Some of those records — linked to an investigation by special counsel John Durham about the origins of the Russia investigation — have since been released by the Senate Judiciary Committee.
Current and former national security officials have questioned the premise of Patel’s allegations, noting that many of the records he claims to have uncovered had also been stored on government computer servers for years.
Fani T. Willis, Fulton County, Georgia, district attorney
The New York Times reported last month that the Justice Department had issued a subpoena for travel records of Willis, the Atlanta-area prosecutor who brought a sprawling racketeering case against the president and more than a dozen allies, accusing them of illegally seeking to overturn the results of the 2020 election in Georgia.
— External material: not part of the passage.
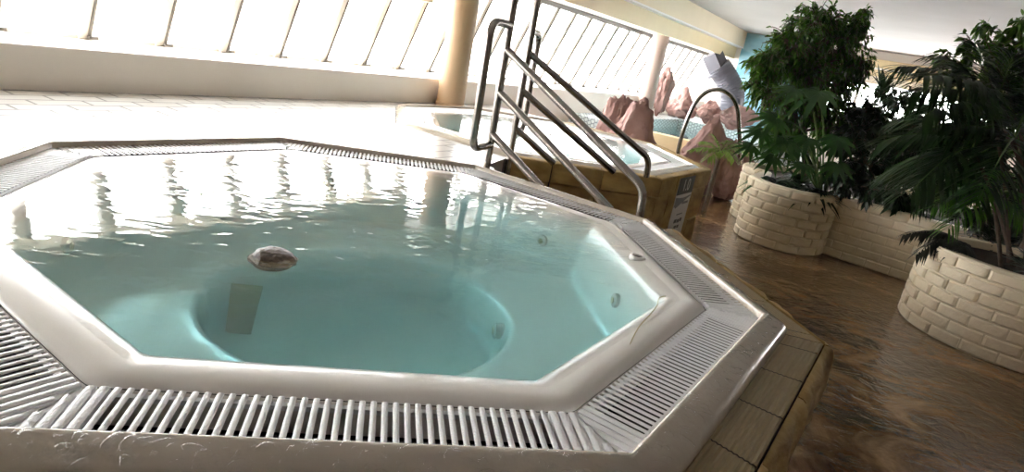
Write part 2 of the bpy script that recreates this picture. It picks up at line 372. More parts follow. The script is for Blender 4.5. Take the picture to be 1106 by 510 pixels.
def smooth_path(pts, n):
    out = []
    for i in range(len(pts) - 1):
        p0 = pts[max(0, i - 1)]; p1 = pts[i]; p2 = pts[i + 1]; p3 = pts[min(len(pts) - 1, i + 2)]
        for k in range(n):
            t = k / n; out.append(.5 * ((2 * p1) + (p2 - p0) * t + (2 * p0 - 5 * p1 + 4 * p2 - p3) * t * t + (-p0 + 3 * p1 - 3 * p2 + p3) * t ** 3))
    out.append(pts[-1]); return out
def make_tub(name, label, center, sc, ledge, with_tiles):
    t = t_ = thing(name, label, 'whirlpool', (0, 0, 0))
    K = 4
    def ring_loops(prof): return [[Vector((p.x * sc, p.y * sc, p.z)) for p in roct(r, rc, z, K)] for (r, rc, z) in prof]
    # outer rim
    mb = MB(); prof = [(1.20, .004, -.05), (1.20, .004, -.005), (1.203, .006, -.001), (1.207, .01, .0005), (1.216, .012, -.0005), (1.232, .02, -.005), (1.258, .025, -.0135), (1.270, .03, -.020), (1.278, .035, -.031), (1.28, .04, -.045), (1.28, .04, -.085)]
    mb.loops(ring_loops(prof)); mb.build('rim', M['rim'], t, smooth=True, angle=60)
    # gutter below the grates
    mb = MB(); mb.loops(ring_loops([(1.20, .004, -.048), (1.198, .004, -.11), (1.05, .05, -.11), (1.048, .05, -.03)])); mb.build('gutter', M['gutter'], t)
    # grates, one per side
    for f in range(0, 360, 45):
        mb = MB(); r0, r1 = 1.058, 1.197; pitch = .0203
        n = int(2 * .985 * math.tan(PI / 8) * 1.06 / pitch); a = R(f); rotf = Matrix.Rotation(a, 3, 'Z')
        half = r1 * math.tan(PI / 8) - .012
        k = 0; x = -half
        while x <= half + 1e-6:
            # inner end of a slat shortens towards the mitre
            ri = max(r0, min(r1 - .02, abs(x) / math.tan(PI / 8) + .016))
            solid = abs(x) > r0 * math.tan(PI / 8) - .05
            w = .0114 if not solid else .0165; hh = .0026 if not solid else .012
            cpt = [( -w / 2, -hh), (-w / 2, -.0018), (-w / 4, 0), (w / 4, 0), (w / 2, -.0018), (w / 2, -hh)]
            rings = []
            for rr in (ri, r1):
                rings.append([rotf @ Vector((rr * sc, (x + c[0]) * sc, -.020 + c[1])) for c in cpt])
            mb.loops(rings, cap_first=True, cap_last=True)
            x += pitch
        # two bearer strips under the slats and the solid corner gussets
        for rr in (r0 + .008, r1 - .008):
            h = rr * math.tan(PI / 8) - .004
            mb.box(rotf @ Vector((rr * sc, 0, -.036)), .012, 2 * h * sc, .010, rotf)
        for sg in (-1, 1):
            ta = math.tan(PI / 8)
            P = [(r0 + .004, sg * (r0 * ta - .001)), (r0 + .004, sg * (r0 * ta - .035)), (r0 + .07, sg * (r0 * ta - .004)), (r1, sg * (r1 * ta - .055)), (r1, sg * (r1 * ta - .003))]
            P = [rotf @ Vector((p[0] * sc, p[1] * sc, 0)) for p in P]
            mb.prism([(p.x, p.y) for p in P], -.040, -.0245)
        mb.build('overflow_grate', M['grate'], t, smooth=True, angle=35)
    # basin with lip, seat and round footwell
    lip = [(1.054, .05, -.10), (1.054, .05, -.046), (1.050, .055, -.034), (1.042, .06, -.025), (1.026, .06, -.0185), (1.004, .06, -.0165), (.98, .06, -.0185), (.955, .055, -.0225), (.938, .05, -.027), (.929, .05, -.033), (.921, .05, -.044), (.90, .06, -.12), (.885, .08, -.23), (.870, .10, -.285), (.845, .12, -.300)]
    seat = [(.70, .40, -.305), (.60, .57, -.307), (.555, .555, -.310), (.535, .535, -.318), (.525, .525, -.335), (.51, .51, -.40), (.502, .502, -.455), (.488, .488, -.482), (.45, .45, -.498), (.2, .2, -.505)]
    mb = MB(); mb.loops([[Vector((p.x * sc, p.y * sc, p.z)) for p in roct(r, rc, z, 9)] for (r, rc, z) in lip + seat], cap_last=True)
    basin = mb.build('basin', M['basin'], t, smooth=True, angle=70)
    # fittings on the basin wall
    for i, f in enumerate(range(0, 360, 45)):
        a = R(f); off = {0: -.11, 45: -.17, 180: .1}.get(f, .12); z = -.165
        c = Vector((.893 * math.cos(a) - off * math.sin(a), .893 * math.sin(a) + off * math.cos(a), z)); c = Vector((c.x * sc, c.y * sc, z))
        ax = -Vector((math.cos(a), math.sin(a), 0))
        mb = MB(); mb.tube([c - ax * .02, c + ax * .012, c + ax * .016], [.026, .026, .020], 16); j = mb.build('jet_nozzle', M['acrylic'], t, smooth=True)
        mb = MB(); mb.tube([c + ax * .012, c + ax * .0185], [.012, .012], 12); mb.build('jet_hole', M['tan_pad'], j)
    c = Vector((.500 * sc, -.01, -.375)); ax = Vector((-1, 0, 0))
    mb = MB(); mb.tube([c - ax * .03, c + ax * .012, c + ax * .017], [.030, .030, .022], 16); j = mb.build('jet_nozzle', M['acrylic'], t, smooth=True)
    mb = MB(); mb.tube([c + ax * .012, c + ax * .020], [.014, .014], 12); mb.build('jet_hole', M['tan_pad'], j)
    # pale tan tread strip down the footwell wall
    mb = MB(); inv = Matrix.Rotation(-ROT, 3, 'Z')
    def tl(px, py, z): q = inv @ (atz(px, py, z) - T1); return Vector((q.x * sc, q.y * sc, q.z))
    rows = []
    for k in range(5):
        q_ = k / 4; z = -.345 - .150 * q_
        a_ = tl(250 - 7 * q_, 306 + 53 * q_, z); b_ = tl(284 - 13 * q_, 309 + 51 * q_, z); rows.append([a_, b_, b_ + Vector((0, 0, -.006)), a_ + Vector((0, 0, -.006))])
    mb.loops(rows, cap_first=True, cap_last=True); mb.build('tread_strip', M['tan_pad'], t_, smooth=False)
    if with_tiles:
        mb = MB(); mb.tube(smooth_path([tl(px, py, z) for (px, py, z) in ((719, 320, -.0185), (712, 322, -.0175), (709, 331, -.0170), (700, 342, -.0168), (691, 352, -.0168), (684, 364, -.0170), (679, 376, -.0185), (676, 384, -.0215))], 4), .0016, 6)
        tag(mb.build('stain_line', M['tan_pad'], t_), 'thin brown tide mark across the white lip')
    # air control ring set in the lip
    c = Vector((.968 * sc, -.03 * sc, -.0185)); mb = MB()
    prof = [(.016, -.004), (.017, .006), (.021, .009), (.028, .007), (.032, .001), (.032, -.01)]
    mb.loops([[c + Vector((r * math.cos(2 * PI * q / 24), r * math.sin(2 * PI * q / 24), z)) for q in range(24)] for (r, z) in prof]); j = mb.build('air_control', M['acrylic'], t, smooth=True)
    mb = MB(); mb.tube([c + Vector((0, 0, -.004)), c + Vector((0, 0, .002))], .0165, 20); mb.build('air_hole', M['hole'], j)
    # ledge, coping and stone cladding on the sides that stand clear of the deck
    r_rim = 1.28 * sc
    cop = MB(); clad = MB(); core = MB(); tiles = MB(); sd = 1
    for f in (-90, -45, 0, 45):
        rt_ = ledge[f][0]; ro = ledge[f][1]; zl = ledge['z']
        a = R(f); rotf = Matrix.Rotation(a, 3, 'Z')
        pts = [prs(.6 * sc, -1, 0, f), prs(rt_ - .02, -1, 0, f), prs(rt_ - .02, 1, 0, f), prs(.6 * sc, 1, 0, f)]
        inner = [prs(1.06 * sc, -1, 0, f), prs(ro - .055, -1, 0, f), prs(ro - .055, 1, 0, f), prs(1.06 * sc, 1, 0, f)]
        core.prism([(p.x, p.y) for p in inner], FL, zl - .135)
        flat = [prs(r_rim - .02, -1, 0, f), prs(ro - .05, -1, 0, f), prs(ro - .05, 1, 0, f), prs(r_rim - .02, 1, 0, f)]
        core.prism([(p.x, p.y) for p in flat], zl - .135, zl - .012)
        if with_tiles and rt_ > r_rim + .03:
            L_ = 2 * rt_ * math.tan(PI / 8); n = 4; h = L_ / n
            edges = [-1 + .098] + [-1 + .098 + (2 * (k + 1)) * .247 / L_ for k in range(20)]
            edges = [-1] + [e for e in edges if e < .97] + [1]
            for k in range(len(edges) - 1):
                s0, s1 = edges[k], edges[k + 1]
                g = .003 / (rt_ * math.tan(PI / 8))
                # ribbed top: saw-tooth rows parallel to the edge
                rows = []; nr = 18
                for q in range(nr + 1):
                    r = r_rim - .004 + (rt_ - .004 - r_rim + .004) * q / nr
                    zz = zl + (.0014 if q % 2 else -.0008)
                    rows.append([prs(r, s0 + g, zz, f), prs(r, s1 - g, zz, f)])
                rows = [[prs(r_rim - .004, s0 + g, zl - .02, f), prs(r_rim - .004, s1 - g, zl - .02, f)]] + rows + [[prs(rt_ - .004, s0 + g, zl - .02, f), prs(rt_ - .004, s1 - g, zl - .02, f)]]
                tiles.loops(rows, closed=False)
        if ro > rt_ + .01:
            nb = 3 if f != 45 else 2
            cuts = [-1, -.42, .22, 1] if nb == 3 else [-1, .1, 1]
            for k in range(nb):
                rough_block(cop, f, rt_ + .002, ro, cuts[k] + .010, cuts[k + 1] - .010, zl - .125, zl + .004, .022 if with_tiles else .003, .030 if with_tiles else .012, sd, ns=12); sd += 1
        # cladding
        rows = [(FL, -.40), (-.395, zl - .13)]
        for ri, (za, zb) in enumerate(rows):
            cuts = [-1, -.30, .42, 1] if ri == 1 else [-1, -.62, .1, .55, 1]
            if not with_tiles and f == -45 and ri == 1: cuts = [-1, -.56, 1]
            if not with_tiles and f == -90 and ri == 1: cuts = [-1, -.42, .18, .9, 1]
            for k in range(len(cuts) - 1):
                rough_block(clad, f, ro - .06, ro - .012, cuts[k] + .012, cuts[k + 1] - .012, za + .005, zb - .005, .010, .008, sd, ns=10, nr=1); sd += 1
    core.build('plinth', M['grout'], t)
    clad.build('stone_cladding', M['sandstone'], t, smooth=True, angle=50)
    cop.build('stone_coping', M['sandstone'], t, smooth=True, angle=50)
    if tiles.v: tiles.build('ledge_tiles', M['ledge_tile'], t)
    t.location = center; t.rotation_euler = (0, 0, ROT)
    # water body
    mb = MB(); zt = -.0195
    mb.loops([[Vector((p.x * sc, p.y * sc, p.z)) for p in roct(r, rc, z, 5)] for (r, rc, z) in [(.75, .5, -.66), (.95, .06, -.40), (.99, .06, -.03), (.99, .06, zt)]], cap_first=True, cap_last=True)
    w = mb.build('pool_water', M['water']); w.location = center; w.rotation_euler = (0, 0, ROT)
    return t, w
L1 = {-90: (1.385, 1.42), -45: (1.385, 1.42), 0: (1.385, 1.42), 45: (1.283, 1.31), 'z': -.05}
tub, wat = make_tub('whirlpool_tub', 'large octagonal whirlpool in front with wet white rim and slatted overflow grate', T1, 1.0, L1, True)
tag(wat, 'rippled turquoise water filling the large front whirlpool', 'water', kind='stuff')
L2 = {-90: (1.215, 1.285), -45: (1.215, 1.285), 0: (1.215, 1.285), 45: (1.215, 1.285), 'z': -.012}
tub2, wat2 = make_tub('whirlpool_tub', 'second octagonal whirlpool behind the handrails with sandstone sides', T2, .945, L2, False)
tag(wat2, 'bright rippled water in the second whirlpool behind the handrails', 'water', kind='stuff')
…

The investigation of Willis is being overseen by Theodore S. Hertzberg, the acting U.S. attorney for the Northern District of Georgia. But the scope of the inquiry remains unclear — including which records were subpoenaed and from whom.
The Times reported that the subpoena sought information tied to overseas trips Willis took around the time of the 2024 election. But Willis had not personally received a subpoena, her spokesman Jeff DiSantis said.
Trump has railed against Willis since her office charged him in 2023, calling his prosecution a “witch hunt.” The case remains the only remaining criminal matter in which Trump is charged, though Willis and her office are no longer leading the prosecution.
Last month, the Georgia Supreme Court denied Willis’s appeal of a lower court decision that removed her and her office from the proceedings after she was accused of an improper relationship with an outside attorney she appointed to the lead the case.
A state agency is now looking for a new prosecutor to take on the case. Willis has acknowledged she would likely continue to be a target of the president and his supporters.
“I am fully aware that there will be people in power over the next four years who may seek to use that power to lash out at those who are working to uphold the rule of law,” Willis told The Post in January. “I will not be intimidated by threats or acts of revenge.”